_Challenge_
In the material below, find how many lines contain the string "Python". Write only that number.

_Dataset rows_
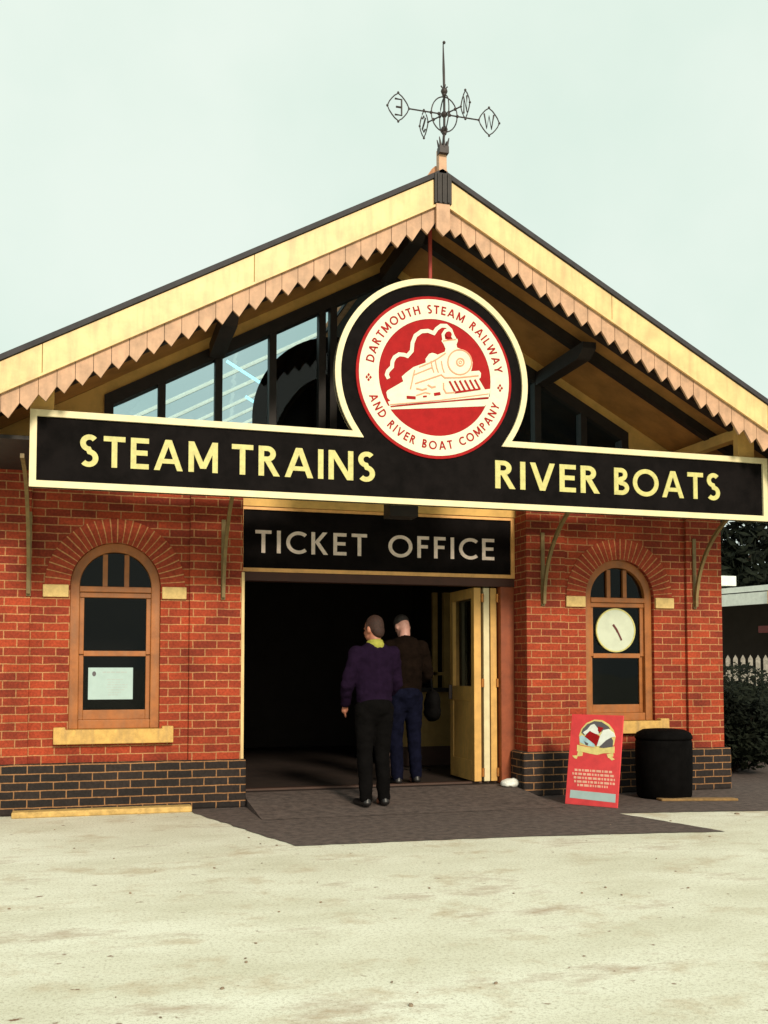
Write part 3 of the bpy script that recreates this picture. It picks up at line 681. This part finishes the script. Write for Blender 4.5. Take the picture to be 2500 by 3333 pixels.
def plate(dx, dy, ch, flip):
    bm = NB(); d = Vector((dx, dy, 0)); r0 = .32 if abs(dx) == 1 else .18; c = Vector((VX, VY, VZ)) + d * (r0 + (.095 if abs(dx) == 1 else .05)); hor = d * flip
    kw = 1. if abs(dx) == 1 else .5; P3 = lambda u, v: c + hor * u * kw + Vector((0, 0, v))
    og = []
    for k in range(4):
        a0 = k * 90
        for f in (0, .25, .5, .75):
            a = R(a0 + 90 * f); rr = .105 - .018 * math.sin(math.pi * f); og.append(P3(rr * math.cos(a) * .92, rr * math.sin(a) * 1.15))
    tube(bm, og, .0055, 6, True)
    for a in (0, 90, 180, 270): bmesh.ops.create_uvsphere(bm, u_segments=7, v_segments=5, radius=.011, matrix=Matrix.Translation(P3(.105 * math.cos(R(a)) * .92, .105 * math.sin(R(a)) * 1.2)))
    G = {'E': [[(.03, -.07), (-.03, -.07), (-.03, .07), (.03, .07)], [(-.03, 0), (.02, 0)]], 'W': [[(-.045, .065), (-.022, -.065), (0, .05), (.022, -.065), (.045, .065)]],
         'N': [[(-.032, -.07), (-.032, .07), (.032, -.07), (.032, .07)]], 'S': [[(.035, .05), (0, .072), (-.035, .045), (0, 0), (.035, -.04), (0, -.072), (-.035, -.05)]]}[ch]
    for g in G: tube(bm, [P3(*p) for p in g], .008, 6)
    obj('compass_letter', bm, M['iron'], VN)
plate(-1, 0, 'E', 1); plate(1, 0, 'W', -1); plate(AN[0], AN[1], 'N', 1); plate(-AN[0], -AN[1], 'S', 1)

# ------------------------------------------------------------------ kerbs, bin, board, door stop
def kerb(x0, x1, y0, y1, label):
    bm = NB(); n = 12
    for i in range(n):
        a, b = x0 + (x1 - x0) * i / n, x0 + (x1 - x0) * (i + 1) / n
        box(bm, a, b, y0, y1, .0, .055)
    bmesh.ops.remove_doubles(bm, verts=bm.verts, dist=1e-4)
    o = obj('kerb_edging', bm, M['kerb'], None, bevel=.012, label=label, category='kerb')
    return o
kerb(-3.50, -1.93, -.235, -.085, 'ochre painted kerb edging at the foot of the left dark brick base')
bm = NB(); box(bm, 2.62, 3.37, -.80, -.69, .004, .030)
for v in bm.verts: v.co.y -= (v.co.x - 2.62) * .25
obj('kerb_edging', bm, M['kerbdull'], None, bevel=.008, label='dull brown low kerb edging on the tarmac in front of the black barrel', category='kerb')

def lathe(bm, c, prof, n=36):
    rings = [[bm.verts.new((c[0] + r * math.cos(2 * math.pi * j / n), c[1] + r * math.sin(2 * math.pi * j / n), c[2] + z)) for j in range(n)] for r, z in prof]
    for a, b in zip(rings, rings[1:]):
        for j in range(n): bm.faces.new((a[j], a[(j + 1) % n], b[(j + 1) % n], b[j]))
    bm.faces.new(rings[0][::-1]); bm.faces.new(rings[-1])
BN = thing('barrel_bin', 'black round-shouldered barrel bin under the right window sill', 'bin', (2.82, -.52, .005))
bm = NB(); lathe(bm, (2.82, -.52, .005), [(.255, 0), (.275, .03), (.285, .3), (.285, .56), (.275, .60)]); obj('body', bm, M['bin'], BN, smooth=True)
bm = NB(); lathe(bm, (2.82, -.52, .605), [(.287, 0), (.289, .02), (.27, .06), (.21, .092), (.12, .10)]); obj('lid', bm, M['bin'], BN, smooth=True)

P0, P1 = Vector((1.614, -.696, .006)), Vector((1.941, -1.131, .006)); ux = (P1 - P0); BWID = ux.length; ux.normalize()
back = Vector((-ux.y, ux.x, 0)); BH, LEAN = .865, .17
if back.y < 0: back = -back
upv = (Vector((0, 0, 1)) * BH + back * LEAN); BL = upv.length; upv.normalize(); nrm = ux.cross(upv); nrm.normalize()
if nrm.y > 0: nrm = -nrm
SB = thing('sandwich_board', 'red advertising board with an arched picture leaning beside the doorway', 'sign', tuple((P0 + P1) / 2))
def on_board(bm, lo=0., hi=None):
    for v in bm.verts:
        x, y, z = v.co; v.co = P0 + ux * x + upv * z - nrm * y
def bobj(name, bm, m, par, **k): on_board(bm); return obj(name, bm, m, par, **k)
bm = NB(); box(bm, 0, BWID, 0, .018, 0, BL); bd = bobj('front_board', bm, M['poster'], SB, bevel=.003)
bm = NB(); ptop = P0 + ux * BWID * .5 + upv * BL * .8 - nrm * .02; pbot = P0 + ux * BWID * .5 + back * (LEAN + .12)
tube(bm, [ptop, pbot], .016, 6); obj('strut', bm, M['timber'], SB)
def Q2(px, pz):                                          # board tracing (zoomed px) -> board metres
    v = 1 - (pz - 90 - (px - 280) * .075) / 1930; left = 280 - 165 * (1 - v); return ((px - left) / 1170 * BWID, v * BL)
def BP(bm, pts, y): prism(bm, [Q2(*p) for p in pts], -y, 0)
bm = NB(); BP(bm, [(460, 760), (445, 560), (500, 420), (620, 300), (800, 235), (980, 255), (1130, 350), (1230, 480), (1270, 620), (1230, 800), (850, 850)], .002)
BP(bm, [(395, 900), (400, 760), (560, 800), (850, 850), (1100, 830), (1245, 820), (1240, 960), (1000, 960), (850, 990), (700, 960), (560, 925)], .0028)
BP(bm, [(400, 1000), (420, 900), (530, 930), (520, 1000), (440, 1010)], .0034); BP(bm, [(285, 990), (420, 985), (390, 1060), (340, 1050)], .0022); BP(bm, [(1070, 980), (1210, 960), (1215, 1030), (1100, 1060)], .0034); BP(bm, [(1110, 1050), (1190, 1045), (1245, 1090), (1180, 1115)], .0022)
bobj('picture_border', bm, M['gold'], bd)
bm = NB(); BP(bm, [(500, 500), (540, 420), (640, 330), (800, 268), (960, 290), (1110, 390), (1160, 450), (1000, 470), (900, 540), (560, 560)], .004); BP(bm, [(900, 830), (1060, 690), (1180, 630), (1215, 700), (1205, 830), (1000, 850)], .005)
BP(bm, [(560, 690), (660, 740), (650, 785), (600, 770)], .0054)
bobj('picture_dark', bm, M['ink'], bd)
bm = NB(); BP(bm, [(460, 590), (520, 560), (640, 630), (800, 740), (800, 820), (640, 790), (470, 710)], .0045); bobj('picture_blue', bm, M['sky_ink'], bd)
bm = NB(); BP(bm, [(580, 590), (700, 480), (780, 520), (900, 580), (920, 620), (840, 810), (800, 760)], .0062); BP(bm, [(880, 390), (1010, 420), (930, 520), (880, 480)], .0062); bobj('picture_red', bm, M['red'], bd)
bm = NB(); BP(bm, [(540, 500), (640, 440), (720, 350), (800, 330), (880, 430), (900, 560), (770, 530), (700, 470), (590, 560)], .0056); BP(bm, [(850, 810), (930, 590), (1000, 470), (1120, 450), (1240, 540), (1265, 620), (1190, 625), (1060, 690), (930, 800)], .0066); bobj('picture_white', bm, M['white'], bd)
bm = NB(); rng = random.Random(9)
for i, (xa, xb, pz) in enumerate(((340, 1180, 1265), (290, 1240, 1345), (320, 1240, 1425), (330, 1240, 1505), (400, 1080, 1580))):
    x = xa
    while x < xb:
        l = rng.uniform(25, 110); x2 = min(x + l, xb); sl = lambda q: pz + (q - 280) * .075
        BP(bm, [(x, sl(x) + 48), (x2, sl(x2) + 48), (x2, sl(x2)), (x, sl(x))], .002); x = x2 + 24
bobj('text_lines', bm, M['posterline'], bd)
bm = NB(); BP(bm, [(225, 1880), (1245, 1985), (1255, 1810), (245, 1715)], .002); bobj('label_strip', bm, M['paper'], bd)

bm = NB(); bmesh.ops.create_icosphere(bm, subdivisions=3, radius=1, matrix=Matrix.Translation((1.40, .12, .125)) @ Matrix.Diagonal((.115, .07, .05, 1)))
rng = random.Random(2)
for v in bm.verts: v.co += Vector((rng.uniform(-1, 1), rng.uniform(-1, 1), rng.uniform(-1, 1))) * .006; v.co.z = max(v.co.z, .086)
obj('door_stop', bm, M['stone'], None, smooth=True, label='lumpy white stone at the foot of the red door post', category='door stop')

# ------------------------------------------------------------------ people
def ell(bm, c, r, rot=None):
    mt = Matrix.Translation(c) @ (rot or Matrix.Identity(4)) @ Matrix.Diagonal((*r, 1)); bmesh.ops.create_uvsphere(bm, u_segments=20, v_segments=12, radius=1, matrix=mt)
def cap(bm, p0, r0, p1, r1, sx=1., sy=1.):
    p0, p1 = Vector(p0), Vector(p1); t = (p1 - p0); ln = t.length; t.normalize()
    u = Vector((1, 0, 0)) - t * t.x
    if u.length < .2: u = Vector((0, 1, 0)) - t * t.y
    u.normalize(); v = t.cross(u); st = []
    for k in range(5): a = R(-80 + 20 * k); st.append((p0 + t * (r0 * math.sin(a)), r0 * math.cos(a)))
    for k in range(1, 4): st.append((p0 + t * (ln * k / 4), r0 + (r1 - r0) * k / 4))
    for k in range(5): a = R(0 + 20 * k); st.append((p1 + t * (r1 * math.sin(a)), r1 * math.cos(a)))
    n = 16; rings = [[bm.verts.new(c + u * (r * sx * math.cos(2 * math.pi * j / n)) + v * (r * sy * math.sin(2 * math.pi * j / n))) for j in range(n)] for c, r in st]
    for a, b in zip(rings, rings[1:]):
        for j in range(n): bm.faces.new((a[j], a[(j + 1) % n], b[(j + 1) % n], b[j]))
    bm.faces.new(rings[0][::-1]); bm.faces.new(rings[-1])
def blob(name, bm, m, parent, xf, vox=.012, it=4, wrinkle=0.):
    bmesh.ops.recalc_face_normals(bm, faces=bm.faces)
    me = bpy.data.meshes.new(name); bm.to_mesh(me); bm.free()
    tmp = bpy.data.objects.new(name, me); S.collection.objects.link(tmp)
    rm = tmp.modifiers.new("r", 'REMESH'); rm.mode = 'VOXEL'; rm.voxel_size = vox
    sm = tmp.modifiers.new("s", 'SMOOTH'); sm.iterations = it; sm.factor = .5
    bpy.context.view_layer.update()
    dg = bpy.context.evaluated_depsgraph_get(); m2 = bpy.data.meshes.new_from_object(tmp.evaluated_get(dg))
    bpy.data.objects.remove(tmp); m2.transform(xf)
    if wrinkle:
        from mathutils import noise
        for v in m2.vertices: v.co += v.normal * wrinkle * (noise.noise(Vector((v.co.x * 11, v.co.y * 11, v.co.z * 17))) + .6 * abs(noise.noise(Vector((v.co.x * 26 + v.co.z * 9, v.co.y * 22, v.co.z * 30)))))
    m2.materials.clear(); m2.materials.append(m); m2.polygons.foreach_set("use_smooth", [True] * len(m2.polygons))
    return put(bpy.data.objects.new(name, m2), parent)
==
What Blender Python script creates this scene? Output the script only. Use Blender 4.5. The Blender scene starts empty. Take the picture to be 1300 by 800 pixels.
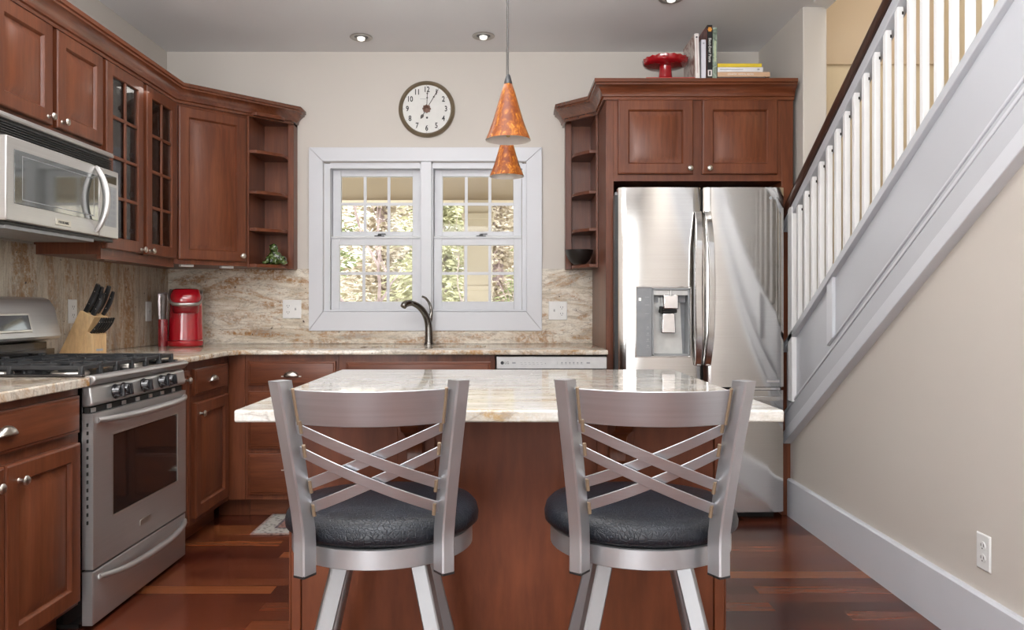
==
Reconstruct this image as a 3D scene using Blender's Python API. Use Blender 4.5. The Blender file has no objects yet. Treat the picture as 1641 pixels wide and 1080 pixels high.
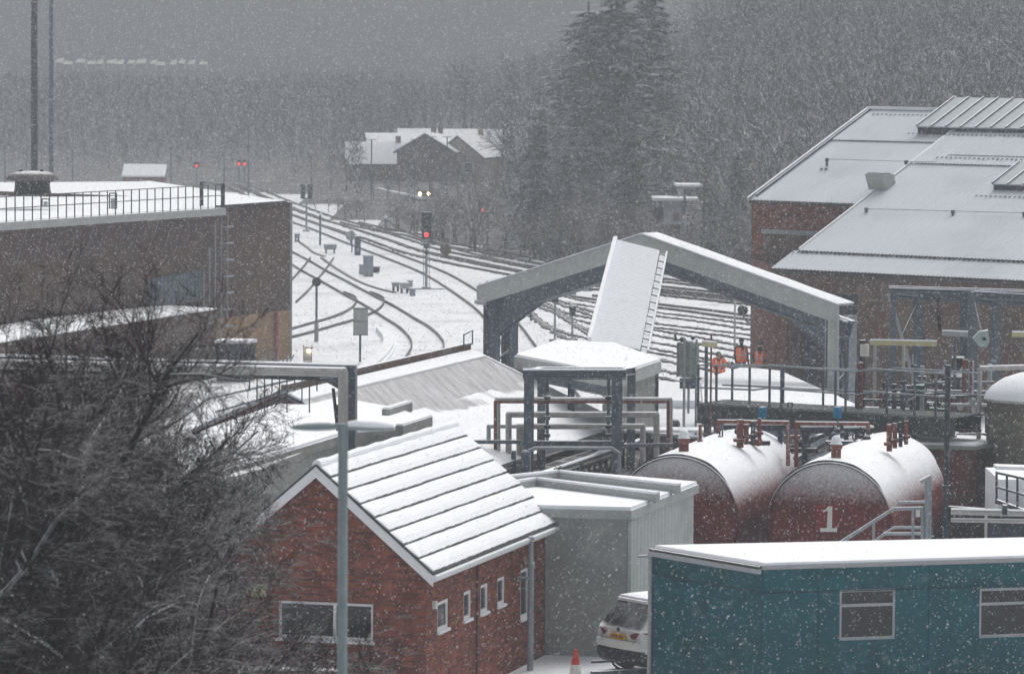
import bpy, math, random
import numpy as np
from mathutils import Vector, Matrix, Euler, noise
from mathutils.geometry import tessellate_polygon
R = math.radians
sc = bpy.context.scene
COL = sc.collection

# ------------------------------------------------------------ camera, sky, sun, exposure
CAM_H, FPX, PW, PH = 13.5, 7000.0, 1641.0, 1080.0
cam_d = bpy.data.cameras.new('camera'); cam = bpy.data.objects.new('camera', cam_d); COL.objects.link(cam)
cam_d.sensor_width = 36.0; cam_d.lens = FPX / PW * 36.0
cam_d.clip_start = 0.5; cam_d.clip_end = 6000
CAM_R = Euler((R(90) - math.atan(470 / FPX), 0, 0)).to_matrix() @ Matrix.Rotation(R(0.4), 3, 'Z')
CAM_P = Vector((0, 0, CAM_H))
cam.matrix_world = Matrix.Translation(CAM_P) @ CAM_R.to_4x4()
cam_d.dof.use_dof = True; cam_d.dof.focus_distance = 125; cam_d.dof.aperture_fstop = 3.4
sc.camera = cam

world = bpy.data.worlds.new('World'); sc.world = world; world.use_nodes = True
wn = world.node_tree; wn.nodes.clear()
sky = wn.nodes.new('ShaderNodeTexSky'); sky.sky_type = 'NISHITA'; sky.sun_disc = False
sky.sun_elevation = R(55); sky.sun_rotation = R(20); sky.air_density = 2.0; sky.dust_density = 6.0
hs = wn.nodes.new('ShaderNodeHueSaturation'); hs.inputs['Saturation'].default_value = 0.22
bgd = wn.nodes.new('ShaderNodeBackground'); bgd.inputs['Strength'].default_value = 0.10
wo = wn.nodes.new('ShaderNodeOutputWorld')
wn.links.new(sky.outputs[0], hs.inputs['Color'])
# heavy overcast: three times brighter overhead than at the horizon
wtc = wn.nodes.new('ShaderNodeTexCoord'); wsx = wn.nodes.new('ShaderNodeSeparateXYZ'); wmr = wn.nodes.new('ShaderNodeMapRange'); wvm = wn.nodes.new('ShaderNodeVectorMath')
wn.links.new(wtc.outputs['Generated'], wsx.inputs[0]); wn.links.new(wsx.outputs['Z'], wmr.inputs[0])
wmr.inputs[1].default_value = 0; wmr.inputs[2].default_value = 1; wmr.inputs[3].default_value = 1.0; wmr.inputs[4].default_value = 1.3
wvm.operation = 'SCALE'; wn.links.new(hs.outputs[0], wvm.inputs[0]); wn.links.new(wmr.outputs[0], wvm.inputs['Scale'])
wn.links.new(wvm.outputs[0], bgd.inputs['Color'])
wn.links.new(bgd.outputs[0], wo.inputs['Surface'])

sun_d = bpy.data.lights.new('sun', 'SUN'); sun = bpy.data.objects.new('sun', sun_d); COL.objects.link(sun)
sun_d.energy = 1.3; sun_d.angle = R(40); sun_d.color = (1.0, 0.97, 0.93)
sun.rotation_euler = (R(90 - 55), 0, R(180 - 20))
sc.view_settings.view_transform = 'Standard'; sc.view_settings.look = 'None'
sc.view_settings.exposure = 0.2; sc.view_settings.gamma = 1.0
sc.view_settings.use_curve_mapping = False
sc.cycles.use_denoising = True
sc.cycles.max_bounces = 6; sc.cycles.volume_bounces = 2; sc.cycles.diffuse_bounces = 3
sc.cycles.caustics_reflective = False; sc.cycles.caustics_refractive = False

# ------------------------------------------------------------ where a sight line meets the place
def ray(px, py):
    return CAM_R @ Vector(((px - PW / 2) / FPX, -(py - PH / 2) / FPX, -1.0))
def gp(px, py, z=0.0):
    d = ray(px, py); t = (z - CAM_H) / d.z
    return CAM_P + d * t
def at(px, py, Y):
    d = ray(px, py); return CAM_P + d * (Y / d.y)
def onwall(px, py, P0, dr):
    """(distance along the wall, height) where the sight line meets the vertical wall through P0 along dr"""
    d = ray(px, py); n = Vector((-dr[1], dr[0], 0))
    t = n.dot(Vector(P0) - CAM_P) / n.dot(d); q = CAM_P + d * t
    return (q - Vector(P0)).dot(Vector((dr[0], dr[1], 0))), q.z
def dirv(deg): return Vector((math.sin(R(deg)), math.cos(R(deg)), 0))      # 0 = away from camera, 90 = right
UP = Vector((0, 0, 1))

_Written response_
2